Date: November 9, 2011
By: Stephanie Ebbs
State Capitol Bureau

JEFFERSON CITY - A House Committee is revisiting a cellphone tax to remedy diminishing funds for 911 call centers in Missouri. The call centers are supported by an existing tax on landlines, the measure would also impose a tax on cellphones. 

This is the third time the legislature has attempted to implement this tax; both previous attempts were rejected by Missouri voters.

The committee is in the process of drafting a bill to implement the tax for the upcoming legislative session in January. The Committee Chairman Chuck Gatschenberger, R-Lake St. Louis, said he has a meeting with the speaker of the house Thursday and has requested a meeting with the governor.

"It's got to pass," Gatschenberger said, "The main issue is, it's got to pass."

Due to the decline in the number of people using landlines, 911 call centers have been dealing with a significant drop in the amount of funding they recieve from the state. Gatschenberger said the purpose of the meeting was to find a solution, but many committee members questioned the cost of a statewide upgrade to the 911 system. 

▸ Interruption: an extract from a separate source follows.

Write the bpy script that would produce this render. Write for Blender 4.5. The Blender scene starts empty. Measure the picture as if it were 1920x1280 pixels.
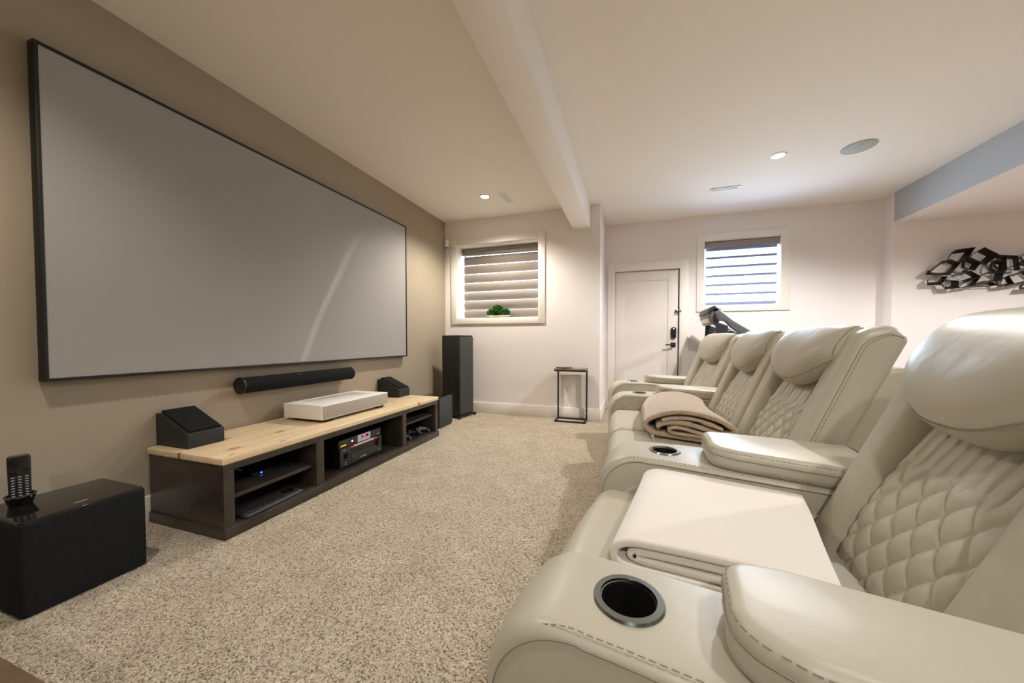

"The surcharge should be more thought of as like a flow-through instead of a new tax because it's really not a new tax," committee member Billy Pat Wright, R-Dexter, said. "Because you're already paying it on the landline and when you drop it (the landline), there goes the money."

Wright and others at the meeting said Missouri is the only state that hasn't updated it's 911 system to match new wireless technology.

"If we had the hindsight and we could look back and realize where we were going to evolve over 20 years, we probably would have written the statute differently and defined a telephone as any device that could communicate with a 911 center," Callaway County Commissioner Doc Kritzer said. "But instead we used the word telephone."

In failing to include new technologies in the original statute, Missouri was too slow to incorporate wireless phones into their 911 service. If the legislation passes, the landline tax would remain as well as the new tax on cellphones.